Come on. Most people in the real world work 10 times harder for a fraction of the money, and don't have masseuses, personal chefs and financial advisors waiting on them.
But professional athletes pay a price for living between the lines. What we do for fun, they do for a job. What we do to relax, they do for a paycheck, under nerve-searing pressure, in front of judgmental fans and unforgiving TV cameras.
''I'm going to appreciate going for a run with nothing at stake, just doing it for pleasure,'' Henin said. ``I've never put my feet in skis, and next year I think I'll be doing it the whole winter.

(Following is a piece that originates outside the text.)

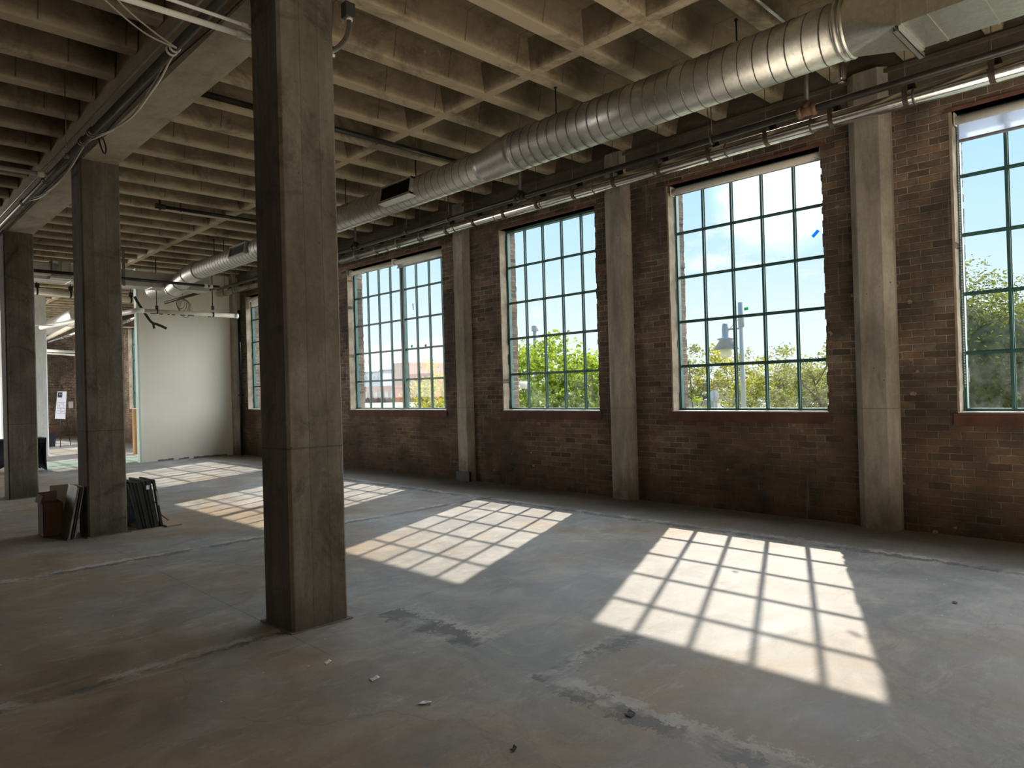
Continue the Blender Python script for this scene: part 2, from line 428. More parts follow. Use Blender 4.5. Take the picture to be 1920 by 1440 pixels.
WHITEP = simple('white_paint', (0.72, 0.71, 0.68), 0.5, 0, 0.06, 3)
STONE = simple('garden_wall_stone', (0.46, 0.40, 0.32), 0.9, 0, 0.2, 2)
LEAF_B = make_leaf('leaf_bright', (0.09, 0.15, 0.012), (0.26, 0.32, 0.03))
LEAF_Y = make_leaf('leaf_yellow', (0.15, 0.155, 0.012), (0.36, 0.32, 0.025))
LEAF_O = make_leaf('leaf_olive', (0.08, 0.10, 0.025), (0.22, 0.22, 0.055))
LEAF_D = make_leaf('leaf_juniper', (0.03, 0.05, 0.015), (0.15, 0.165, 0.04))
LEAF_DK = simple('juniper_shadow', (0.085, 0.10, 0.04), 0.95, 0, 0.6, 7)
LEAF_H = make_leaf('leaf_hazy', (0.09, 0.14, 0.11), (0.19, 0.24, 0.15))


# ------------------------------------------------------------------ mesh helpers
class MB:
    def __init__(s):
        s.v, s.f, s.sm = [], [], []

    def quad(s, a, b, c, d, smooth=False):
        i = len(s.v)
        s.v += [tuple(a), tuple(b), tuple(c), tuple(d)]
        s.f.append((i, i + 1, i + 2, i + 3))
        s.sm.append(smooth)
        return s

    def poly(s, pts):
        i = len(s.v)
        s.v += [tuple(p) for p in pts]
        s.f.append(tuple(range(i, i + len(pts))))
        s.sm.append(False)
        return s

    def box(s, x0, x1, y0, y1, z0, z1):
        i = len(s.v)
        s.v += [(x0, y0, z0), (x1, y0, z0), (x1, y1, z0), (x0, y1, z0), (x0, y0, z1), (x1, y0, z1), (x1, y1, z1), (x0, y1, z1)]
        for q in ((0, 3, 2, 1), (4, 5, 6, 7), (0, 1, 5, 4), (1, 2, 6, 5), (2, 3, 7, 6), (3, 0, 4, 7)):
            s.f.append(tuple(i + k for k in q))
            s.sm.append(False)
        return s

    def obox(s, c, ax, ay, az, hx, hy, hz):
        c, ax, ay, az = Vector(c), Vector(ax).normalized(), Vector(ay).normalized(), Vector(az).normalized()
        i = len(s.v)
        for sz in (-1, 1):
            for sx, sy in ((-1, -1), (1, -1), (1, 1), (-1, 1)):
                s.v.append(tuple(c + ax * hx * sx + ay * hy * sy + az * hz * sz))
        for q in ((0, 3, 2, 1), (4, 5, 6, 7), (0, 1, 5, 4), (1, 2, 6, 5), (2, 3, 7, 6), (3, 0, 4, 7)):
            s.f.append(tuple(i + k for k in q))
            s.sm.append(False)
        return s

    def prism(s, prof, p0, p1, up=(0, 0, 1)):
        """2-D profile (a,b) swept from p0 to p1; a along side, b along up"""
        p0, p1, up = Vector(p0), Vector(p1), Vector(up)
        d = (p1 - p0).normalized()
        side = d.cross(up).normalized()
        up = side.cross(d).normalized()
        n = len(prof)
        i = len(s.v)
        for p in (p0, p1):
            for a, b in prof:
                s.v.append(tuple(p + side * a + up * b))
        for k in range(n):
            s.f.append((i + k, i + (k + 1) % n, i + n + (k + 1) % n, i + n + k))
            s.sm.append(False)
        s.f.append(tuple(i + k for k in reversed(range(n))))
        s.f.append(tuple(i + n + k for k in range(n)))
        s.sm += [False, False]
        return s

    def tube(s, path, r, n=10, cap=True, radii=None):
        path = [Vector(p) for p in path]
        m = len(path)
        i0 = len(s.v)
        ref = None
        for k, p in enumerate(path):
            d = (path[min(k + 1, m - 1)] - path[max(k - 1, 0)]).normalized()
            if ref is None:
                ref = Vector((0, 0, 1)) if abs(d.z) < 0.9 else Vector((1, 0, 0))
            a = d.cross(ref)
            if a.length < 1e-5:
                a = d.cross(Vector((1, 0.3, 0)))
            a.normalize()
            b = a.cross(d).normalized()
            ref = b
            rr = radii[k] if radii else r
            for j in range(n):
                t = 2 * pi * j / n
                s.v.append(tuple(p + a * cos(t) * rr + b * sin(t) * rr))
        for k in range(m - 1):
            for j in range(n):
                s.f.append((i0 + k * n + j, i0 + k * n + (j + 1) % n, i0 + (k + 1) * n + (j + 1) % n, i0 + (k + 1) * n + j))
                s.sm.append(True)
        if cap:
            s.f.append(tuple(i0 + j for j in reversed(range(n))))
            s.f.append(tuple(i0 + (m - 1) * n + j for j in range(n)))
            s.sm += [False, False]
        return s

    def lathe(s, prof, c, axis=(0, 0, 1), n=24):
        """prof: list of (r, h) along axis from centre c"""
        ax = Vector(axis).normalized()
        ref = Vector((1, 0, 0)) if abs(ax.x) < 0.9 else Vector((0, 1, 0))
        a = ax.cross(ref).normalized()
        b = ax.cross(a)
        c = Vector(c)
        i0 = len(s.v)
        for r, h in prof:
            for j in range(n):
                t = 2 * pi * j / n
                s.v.append(tuple(c + ax * h + a * cos(t) * r + b * sin(t) * r))
        for k in range(len(prof) - 1):
            for j in range(n):
                s.f.append((i0 + k * n + j, i0 + k * n + (j + 1) % n, i0 + (k + 1) * n + (j + 1) % n, i0 + (k + 1) * n + j))
                s.sm.append(True)
        return s

    def build(s, name, mat, parent=None, bevel=0.0):
        off = Vector((0, 0, 0))
        if parent is not None:
            p = parent
            while p is not None:
                off = off + Vector(p.location)
                p = p.parent
        me = bpy.data.meshes.new(name)
        if off.length > 0:
            vs = [(a - off.x, b - off.y, c - off.z) for a, b, c in s.v]
        else:
            vs = s.v
        me.from_pydata(vs, [], s.f)
        me.polygons.foreach_set('use_smooth', s.sm)
        me.update()
        o = bpy.data.objects.new(name, me)
        C.objects.link(o)
        me.materials.append(mat)
        if parent is not None:
            o.parent = parent
        if bevel:
            b = o.modifiers.new('edge', 'BEVEL')
            b.width = bevel
            b.segments = 2
            b.limit_method = 'ANGLE'
        return o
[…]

``I want to rediscover the small pleasures, not look at my watch all the time because I have to get to training the next day.''
SINGULAR FOCUS
Pure play, a balm which we take for granted, was removed from Henin's life when she was 6 and began training to be a phenom. From that moment on, her life grew more and more one-dimensional, with a singular focus on winning.

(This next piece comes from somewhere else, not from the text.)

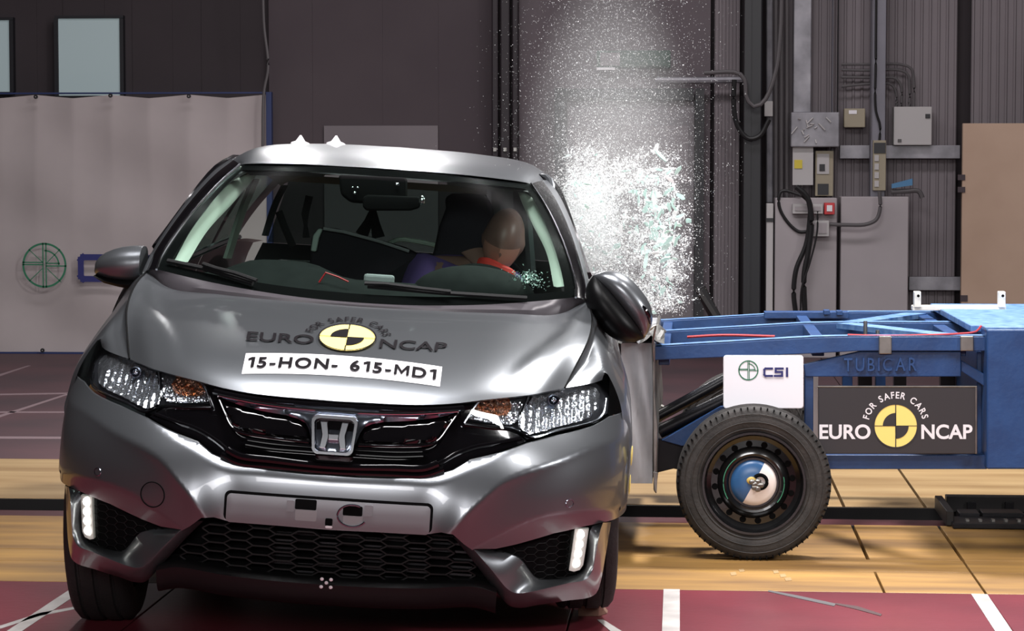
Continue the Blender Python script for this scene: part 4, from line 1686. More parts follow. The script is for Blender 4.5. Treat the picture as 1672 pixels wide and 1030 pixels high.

''It is my life as woman that starts now,'' Henin declared, feeling not sadness but relief, she said.
Athletes live as coddled children, as honed physical specimens, celebrities, breadwinners, objects of undeserved awe.
For that, Henin earned nearly $20 million, ''more money than I can use in three lifetimes,'' but gave up freedom and balance -- things like aimlessness on summer vacation or craziness on a college campus.
Like Jim Brown and Steffi Graf, she got out before she wore out.
She's only 25, and countrywoman Kim Clijsters was only 23 when she retired. The loss of drive comes earlier these days for athletes whose odometers started whirring as preteens. Makes you worry about others heavily programmed as kids and facing midlife crises in their mid-20s.
Venus and Serena Williams have been criticized for taking breaks and pursuing outside interests, but perhaps that will enable them to endure longer in a game their father once described as ``hitting a ball back and forth until your eyes bug out.''
NEWFOUND JOY
Henin finally played with noticeable joy in the past year, after divorcing her husband and reconciling with her family following a car accident that injured her brother. At the 2007 French Open, her two brothers and sister attended her matches for the first time in her career.
She can afford to resume her personal life. Tennis will miss her charming game, guts and musings.
''Life can only be understood backwards, but it must be lived forwards,'' Kierkegaard once said.